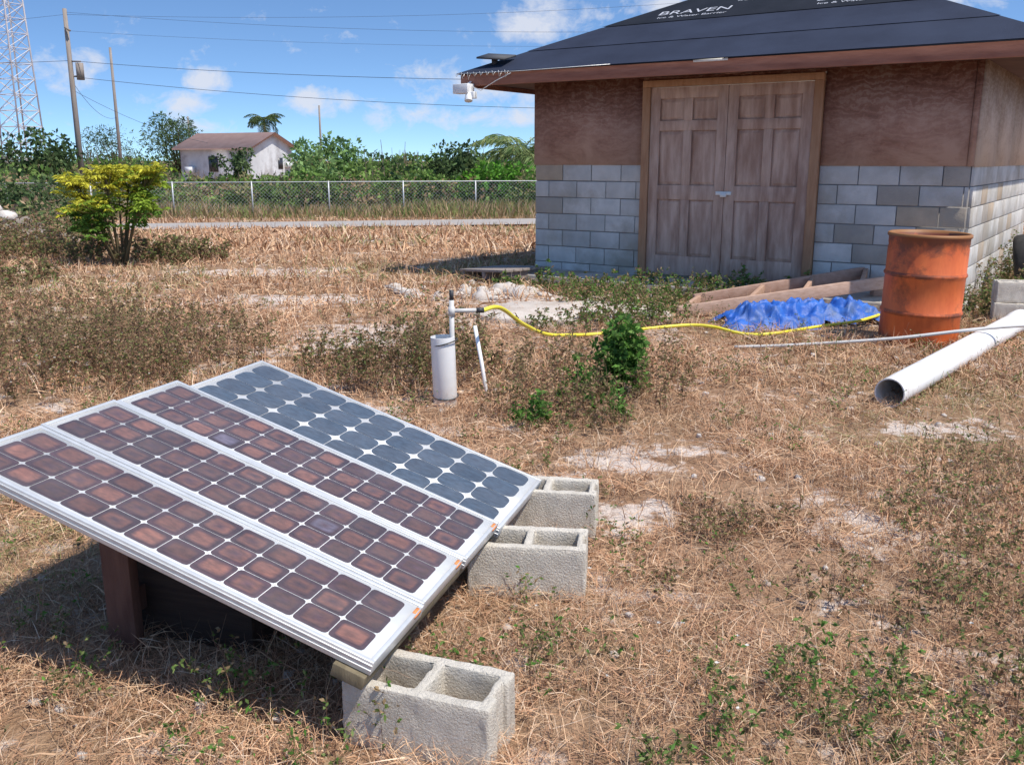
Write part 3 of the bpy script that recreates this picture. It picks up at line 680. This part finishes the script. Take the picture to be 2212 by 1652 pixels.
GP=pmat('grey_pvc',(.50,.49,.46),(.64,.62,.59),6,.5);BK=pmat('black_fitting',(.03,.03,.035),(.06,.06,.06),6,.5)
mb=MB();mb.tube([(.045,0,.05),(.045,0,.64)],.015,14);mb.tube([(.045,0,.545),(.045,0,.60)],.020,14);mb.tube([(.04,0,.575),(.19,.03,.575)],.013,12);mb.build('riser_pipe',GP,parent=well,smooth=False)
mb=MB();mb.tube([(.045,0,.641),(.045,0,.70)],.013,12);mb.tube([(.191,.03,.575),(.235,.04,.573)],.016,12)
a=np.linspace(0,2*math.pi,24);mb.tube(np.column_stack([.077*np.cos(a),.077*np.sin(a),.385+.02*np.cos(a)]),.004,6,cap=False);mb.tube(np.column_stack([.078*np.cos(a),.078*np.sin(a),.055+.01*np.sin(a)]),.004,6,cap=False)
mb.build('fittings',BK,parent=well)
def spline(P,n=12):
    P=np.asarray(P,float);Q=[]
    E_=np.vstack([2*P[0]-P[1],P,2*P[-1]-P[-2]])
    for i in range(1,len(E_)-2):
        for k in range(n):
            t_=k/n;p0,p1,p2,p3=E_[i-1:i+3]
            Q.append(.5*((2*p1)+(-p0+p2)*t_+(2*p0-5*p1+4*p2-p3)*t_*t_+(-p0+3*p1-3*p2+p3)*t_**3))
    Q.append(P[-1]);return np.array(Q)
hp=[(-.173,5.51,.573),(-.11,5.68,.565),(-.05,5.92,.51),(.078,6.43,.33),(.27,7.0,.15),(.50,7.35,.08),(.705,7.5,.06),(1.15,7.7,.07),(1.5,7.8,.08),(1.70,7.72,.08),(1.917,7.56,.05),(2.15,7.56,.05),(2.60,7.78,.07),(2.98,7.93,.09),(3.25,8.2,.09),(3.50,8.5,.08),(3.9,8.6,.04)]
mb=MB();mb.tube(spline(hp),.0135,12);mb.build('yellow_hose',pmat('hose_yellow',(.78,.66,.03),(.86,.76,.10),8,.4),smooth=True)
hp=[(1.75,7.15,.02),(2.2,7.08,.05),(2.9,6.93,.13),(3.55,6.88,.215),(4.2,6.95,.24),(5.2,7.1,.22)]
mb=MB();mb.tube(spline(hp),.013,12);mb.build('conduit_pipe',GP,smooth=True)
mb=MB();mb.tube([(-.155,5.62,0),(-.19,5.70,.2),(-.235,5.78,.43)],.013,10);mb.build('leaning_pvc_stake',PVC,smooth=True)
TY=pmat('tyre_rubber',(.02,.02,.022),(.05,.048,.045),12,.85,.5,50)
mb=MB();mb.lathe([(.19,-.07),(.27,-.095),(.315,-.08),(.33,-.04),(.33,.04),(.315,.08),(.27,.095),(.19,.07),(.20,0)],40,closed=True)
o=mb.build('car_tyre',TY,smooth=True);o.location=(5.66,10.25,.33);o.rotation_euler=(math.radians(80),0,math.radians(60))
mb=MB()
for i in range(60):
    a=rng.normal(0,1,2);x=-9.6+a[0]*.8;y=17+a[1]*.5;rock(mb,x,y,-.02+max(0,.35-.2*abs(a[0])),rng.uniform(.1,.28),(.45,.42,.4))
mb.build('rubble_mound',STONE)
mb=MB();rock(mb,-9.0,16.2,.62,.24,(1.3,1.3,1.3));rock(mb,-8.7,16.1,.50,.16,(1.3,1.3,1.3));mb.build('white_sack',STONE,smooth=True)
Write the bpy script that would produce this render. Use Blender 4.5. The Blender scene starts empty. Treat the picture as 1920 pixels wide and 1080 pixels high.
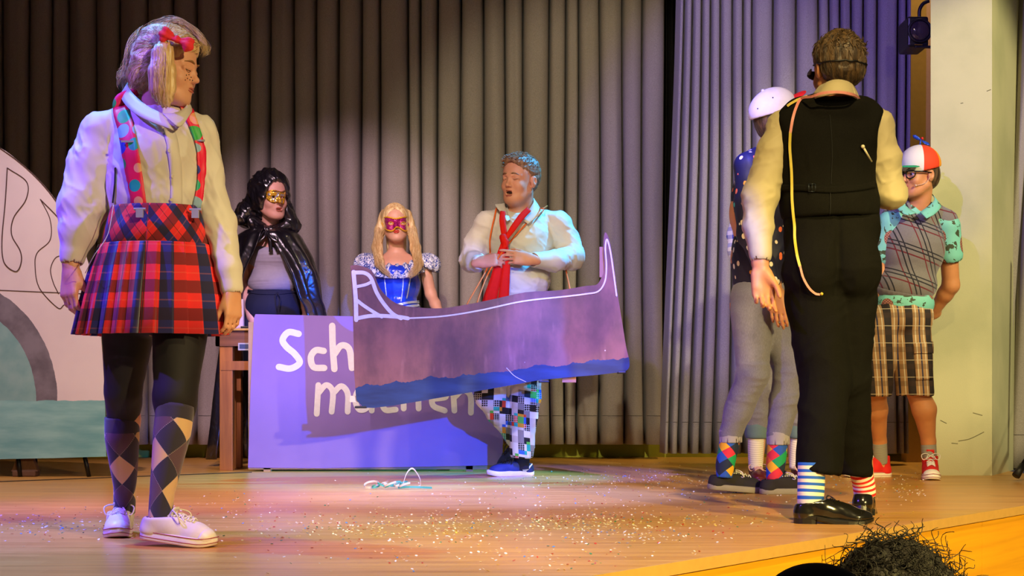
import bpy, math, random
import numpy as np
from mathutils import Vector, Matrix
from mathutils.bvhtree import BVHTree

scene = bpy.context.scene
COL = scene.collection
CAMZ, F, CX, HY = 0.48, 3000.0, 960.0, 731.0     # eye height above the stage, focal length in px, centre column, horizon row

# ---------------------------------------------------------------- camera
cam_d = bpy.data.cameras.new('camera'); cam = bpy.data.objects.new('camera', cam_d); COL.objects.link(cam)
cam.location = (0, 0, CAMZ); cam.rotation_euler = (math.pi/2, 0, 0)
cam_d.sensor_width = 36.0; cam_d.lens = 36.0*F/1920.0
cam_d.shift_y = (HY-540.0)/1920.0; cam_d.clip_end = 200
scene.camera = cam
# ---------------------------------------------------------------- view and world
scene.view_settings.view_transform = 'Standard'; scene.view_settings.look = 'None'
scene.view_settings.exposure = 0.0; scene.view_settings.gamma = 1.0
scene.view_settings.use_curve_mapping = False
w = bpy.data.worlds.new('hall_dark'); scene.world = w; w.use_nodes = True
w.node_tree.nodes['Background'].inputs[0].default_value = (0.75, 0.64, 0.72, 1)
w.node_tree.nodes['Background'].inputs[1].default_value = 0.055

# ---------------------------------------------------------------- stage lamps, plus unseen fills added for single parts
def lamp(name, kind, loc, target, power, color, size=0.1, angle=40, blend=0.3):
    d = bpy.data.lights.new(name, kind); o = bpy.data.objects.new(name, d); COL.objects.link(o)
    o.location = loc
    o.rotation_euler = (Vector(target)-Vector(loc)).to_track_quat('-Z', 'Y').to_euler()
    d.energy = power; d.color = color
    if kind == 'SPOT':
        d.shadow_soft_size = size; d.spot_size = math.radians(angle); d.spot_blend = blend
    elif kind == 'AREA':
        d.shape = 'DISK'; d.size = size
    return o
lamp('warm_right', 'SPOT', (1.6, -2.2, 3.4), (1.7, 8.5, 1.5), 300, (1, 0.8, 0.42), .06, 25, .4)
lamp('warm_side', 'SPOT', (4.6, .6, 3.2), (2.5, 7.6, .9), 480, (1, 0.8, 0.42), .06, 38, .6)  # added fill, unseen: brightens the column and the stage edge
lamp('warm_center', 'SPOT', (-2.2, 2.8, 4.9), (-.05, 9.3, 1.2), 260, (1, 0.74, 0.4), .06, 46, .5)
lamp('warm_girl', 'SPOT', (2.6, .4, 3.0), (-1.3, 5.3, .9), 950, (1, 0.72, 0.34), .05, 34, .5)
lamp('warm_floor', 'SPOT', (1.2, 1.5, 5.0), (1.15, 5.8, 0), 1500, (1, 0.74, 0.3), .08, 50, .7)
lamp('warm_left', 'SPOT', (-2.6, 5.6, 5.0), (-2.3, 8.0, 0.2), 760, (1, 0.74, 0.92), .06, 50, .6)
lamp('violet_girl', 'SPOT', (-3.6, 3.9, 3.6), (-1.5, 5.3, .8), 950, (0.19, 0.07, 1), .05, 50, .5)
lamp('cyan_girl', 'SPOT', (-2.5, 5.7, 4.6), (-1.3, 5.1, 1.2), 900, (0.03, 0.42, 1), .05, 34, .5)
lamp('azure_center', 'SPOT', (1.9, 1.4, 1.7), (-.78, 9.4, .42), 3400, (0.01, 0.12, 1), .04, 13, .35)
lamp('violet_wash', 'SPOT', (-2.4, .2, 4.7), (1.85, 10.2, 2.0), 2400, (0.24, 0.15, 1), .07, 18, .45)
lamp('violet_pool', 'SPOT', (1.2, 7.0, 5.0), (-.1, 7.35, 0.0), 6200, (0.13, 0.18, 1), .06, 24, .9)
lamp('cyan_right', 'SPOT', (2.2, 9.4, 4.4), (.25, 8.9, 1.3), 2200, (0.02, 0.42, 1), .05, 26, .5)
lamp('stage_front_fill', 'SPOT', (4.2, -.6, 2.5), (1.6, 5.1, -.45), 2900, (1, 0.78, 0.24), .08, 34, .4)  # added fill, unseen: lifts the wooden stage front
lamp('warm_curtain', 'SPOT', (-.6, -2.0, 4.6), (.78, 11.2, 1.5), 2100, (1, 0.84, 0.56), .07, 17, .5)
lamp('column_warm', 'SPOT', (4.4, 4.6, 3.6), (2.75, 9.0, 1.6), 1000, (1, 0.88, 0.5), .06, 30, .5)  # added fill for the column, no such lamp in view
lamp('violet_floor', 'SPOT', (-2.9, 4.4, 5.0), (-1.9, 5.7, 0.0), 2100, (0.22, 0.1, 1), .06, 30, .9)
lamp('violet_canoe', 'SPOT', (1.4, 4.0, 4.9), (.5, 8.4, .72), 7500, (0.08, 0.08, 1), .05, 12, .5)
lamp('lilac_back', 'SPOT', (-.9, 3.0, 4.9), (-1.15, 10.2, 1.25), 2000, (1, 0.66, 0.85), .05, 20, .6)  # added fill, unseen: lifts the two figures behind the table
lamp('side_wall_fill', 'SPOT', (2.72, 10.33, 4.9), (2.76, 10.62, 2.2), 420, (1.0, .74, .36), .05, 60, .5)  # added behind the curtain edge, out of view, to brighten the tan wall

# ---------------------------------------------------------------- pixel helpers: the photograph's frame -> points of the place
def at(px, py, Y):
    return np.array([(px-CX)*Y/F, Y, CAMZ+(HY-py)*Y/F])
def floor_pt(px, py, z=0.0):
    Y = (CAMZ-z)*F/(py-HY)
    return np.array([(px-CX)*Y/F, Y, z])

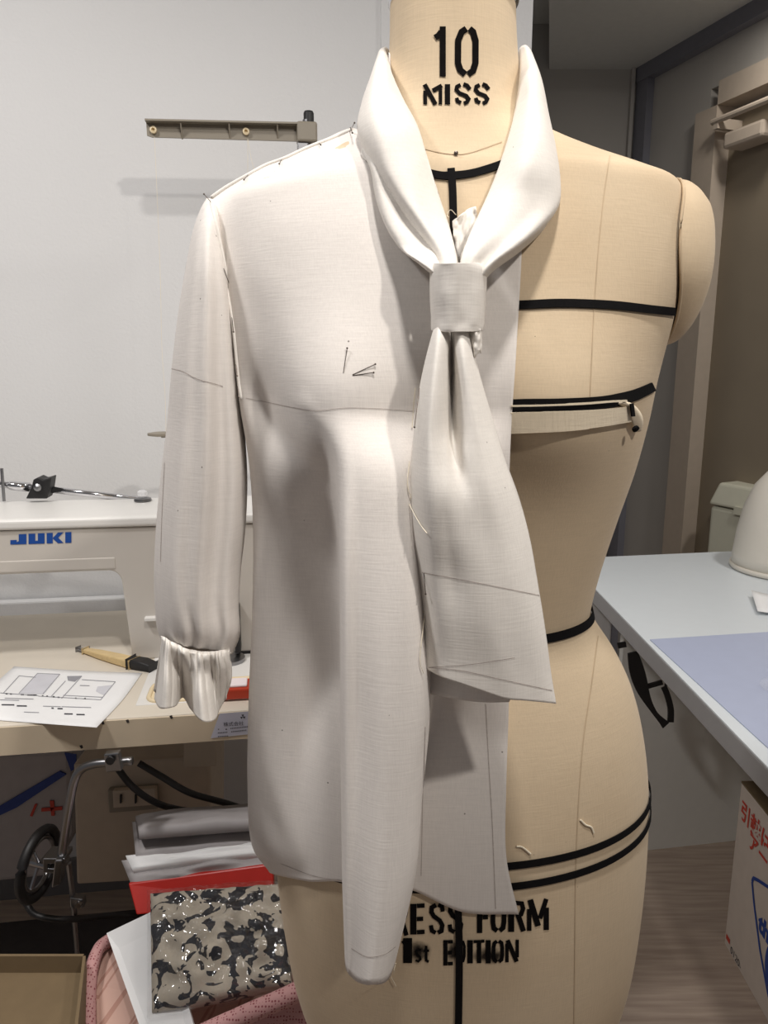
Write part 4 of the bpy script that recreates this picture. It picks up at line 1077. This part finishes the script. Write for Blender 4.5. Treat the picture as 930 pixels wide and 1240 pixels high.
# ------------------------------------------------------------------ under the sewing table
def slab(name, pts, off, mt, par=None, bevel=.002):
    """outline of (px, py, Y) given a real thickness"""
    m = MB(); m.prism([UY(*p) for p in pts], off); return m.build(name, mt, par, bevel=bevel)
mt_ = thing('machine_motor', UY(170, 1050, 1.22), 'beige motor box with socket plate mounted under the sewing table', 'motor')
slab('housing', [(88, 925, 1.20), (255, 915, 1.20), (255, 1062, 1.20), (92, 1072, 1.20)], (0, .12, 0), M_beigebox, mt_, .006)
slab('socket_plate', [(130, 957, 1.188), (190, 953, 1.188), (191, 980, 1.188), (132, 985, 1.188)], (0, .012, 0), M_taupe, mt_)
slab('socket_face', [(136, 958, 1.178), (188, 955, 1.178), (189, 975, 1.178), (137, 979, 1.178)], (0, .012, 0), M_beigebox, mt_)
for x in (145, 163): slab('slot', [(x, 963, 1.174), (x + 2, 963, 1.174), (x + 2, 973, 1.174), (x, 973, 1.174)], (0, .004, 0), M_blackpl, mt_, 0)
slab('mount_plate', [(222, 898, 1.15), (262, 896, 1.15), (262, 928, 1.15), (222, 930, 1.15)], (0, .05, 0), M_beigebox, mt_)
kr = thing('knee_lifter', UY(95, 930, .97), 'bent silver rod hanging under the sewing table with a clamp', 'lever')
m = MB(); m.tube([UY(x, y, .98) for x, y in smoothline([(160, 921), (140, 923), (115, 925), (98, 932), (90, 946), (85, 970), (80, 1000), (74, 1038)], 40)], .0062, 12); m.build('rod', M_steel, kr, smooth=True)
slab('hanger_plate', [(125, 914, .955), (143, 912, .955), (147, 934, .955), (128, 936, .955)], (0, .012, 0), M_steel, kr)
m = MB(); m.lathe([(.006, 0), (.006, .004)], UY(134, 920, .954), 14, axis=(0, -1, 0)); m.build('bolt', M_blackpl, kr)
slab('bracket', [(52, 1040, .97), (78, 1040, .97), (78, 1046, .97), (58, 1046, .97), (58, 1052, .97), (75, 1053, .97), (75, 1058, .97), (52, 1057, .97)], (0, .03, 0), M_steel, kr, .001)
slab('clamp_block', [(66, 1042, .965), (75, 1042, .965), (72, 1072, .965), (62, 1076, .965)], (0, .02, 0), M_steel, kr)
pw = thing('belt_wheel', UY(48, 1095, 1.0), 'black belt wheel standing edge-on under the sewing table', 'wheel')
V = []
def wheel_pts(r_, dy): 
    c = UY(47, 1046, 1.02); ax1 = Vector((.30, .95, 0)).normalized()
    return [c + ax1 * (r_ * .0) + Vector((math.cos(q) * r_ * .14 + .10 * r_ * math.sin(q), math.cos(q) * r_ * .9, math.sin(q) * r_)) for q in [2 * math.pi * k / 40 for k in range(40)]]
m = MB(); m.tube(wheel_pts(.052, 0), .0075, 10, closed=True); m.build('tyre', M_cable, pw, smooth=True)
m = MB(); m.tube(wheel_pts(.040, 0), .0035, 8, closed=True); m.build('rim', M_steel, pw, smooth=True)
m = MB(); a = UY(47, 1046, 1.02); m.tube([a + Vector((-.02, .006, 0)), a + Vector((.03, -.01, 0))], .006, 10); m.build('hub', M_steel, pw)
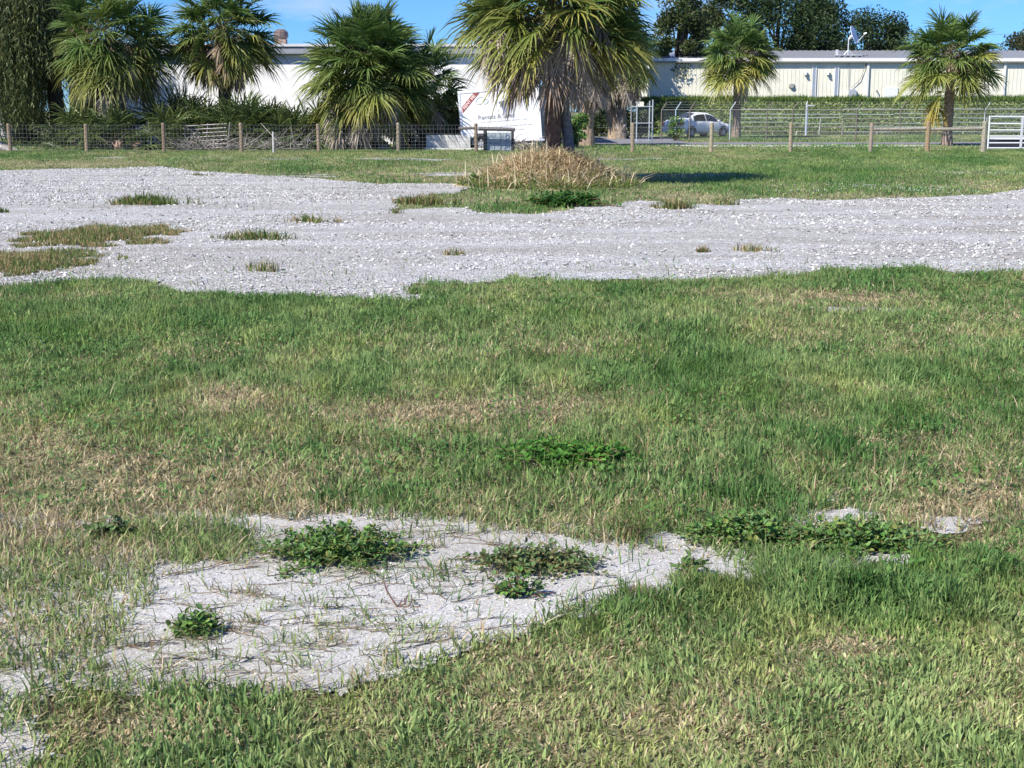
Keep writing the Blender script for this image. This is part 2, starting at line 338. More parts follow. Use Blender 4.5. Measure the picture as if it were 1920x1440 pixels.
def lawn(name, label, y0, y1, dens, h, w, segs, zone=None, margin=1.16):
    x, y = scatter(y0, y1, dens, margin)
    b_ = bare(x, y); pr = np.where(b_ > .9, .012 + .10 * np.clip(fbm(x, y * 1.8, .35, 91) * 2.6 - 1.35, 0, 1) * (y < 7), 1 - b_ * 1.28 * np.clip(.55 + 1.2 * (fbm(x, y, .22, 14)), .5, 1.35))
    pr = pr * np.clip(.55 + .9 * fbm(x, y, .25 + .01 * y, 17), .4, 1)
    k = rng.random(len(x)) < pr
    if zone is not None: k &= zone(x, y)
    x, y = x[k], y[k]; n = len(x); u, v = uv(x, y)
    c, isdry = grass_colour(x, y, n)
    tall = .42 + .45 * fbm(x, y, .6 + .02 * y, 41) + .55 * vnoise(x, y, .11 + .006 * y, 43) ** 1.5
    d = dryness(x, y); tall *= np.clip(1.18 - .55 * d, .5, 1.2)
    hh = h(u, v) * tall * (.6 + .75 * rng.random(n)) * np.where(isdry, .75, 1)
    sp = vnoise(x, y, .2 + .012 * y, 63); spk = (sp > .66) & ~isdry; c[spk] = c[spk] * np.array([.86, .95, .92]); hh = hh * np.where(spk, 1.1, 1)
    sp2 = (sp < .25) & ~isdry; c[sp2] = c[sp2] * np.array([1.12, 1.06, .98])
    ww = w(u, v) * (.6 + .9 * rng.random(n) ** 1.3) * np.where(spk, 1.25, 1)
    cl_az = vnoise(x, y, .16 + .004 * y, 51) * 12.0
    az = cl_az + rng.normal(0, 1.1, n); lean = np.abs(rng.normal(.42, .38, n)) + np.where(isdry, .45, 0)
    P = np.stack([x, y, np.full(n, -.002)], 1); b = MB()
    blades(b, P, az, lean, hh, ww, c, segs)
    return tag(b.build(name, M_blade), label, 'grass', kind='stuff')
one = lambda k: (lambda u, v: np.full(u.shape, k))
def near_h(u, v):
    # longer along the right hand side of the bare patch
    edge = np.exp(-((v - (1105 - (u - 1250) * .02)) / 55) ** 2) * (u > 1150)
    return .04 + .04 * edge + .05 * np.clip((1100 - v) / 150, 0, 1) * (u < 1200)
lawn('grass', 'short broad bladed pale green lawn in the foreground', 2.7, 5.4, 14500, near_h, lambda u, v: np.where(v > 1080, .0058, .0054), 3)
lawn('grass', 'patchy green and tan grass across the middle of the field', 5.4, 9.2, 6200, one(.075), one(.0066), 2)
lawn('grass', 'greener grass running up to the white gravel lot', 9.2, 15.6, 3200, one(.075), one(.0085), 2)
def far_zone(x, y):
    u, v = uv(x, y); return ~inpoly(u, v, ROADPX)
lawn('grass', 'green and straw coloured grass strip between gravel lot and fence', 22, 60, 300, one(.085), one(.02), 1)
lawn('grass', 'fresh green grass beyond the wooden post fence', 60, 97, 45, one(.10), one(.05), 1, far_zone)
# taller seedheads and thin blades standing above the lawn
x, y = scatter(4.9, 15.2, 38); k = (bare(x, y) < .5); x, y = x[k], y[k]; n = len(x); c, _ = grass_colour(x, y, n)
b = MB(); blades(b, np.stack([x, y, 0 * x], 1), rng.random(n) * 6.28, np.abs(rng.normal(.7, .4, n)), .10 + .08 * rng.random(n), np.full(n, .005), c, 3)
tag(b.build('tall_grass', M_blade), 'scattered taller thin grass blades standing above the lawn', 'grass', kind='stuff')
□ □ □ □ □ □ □
What to produce: Every line holding "script" should be copied out.

Solution to this exercise:
Write part 3 of the bpy script that recreates this picture. It picks up at line 680. This part finishes the script. Take the picture to be 2212 by 1652 pixels.
Write the bpy script that would produce this render. Use Blender 4.5. The Blender scene starts empty. Treat the picture as 1920 pixels wide and 1080 pixels high.
Write part 4 of the bpy script that recreates this picture. It picks up at line 1077. This part finishes the script. Write for Blender 4.5. Treat the picture as 930 pixels wide and 1240 pixels high.
Keep writing the Blender script for this image. This is part 2, starting at line 338. More parts follow. Use Blender 4.5. Measure the picture as if it were 1920x1440 pixels.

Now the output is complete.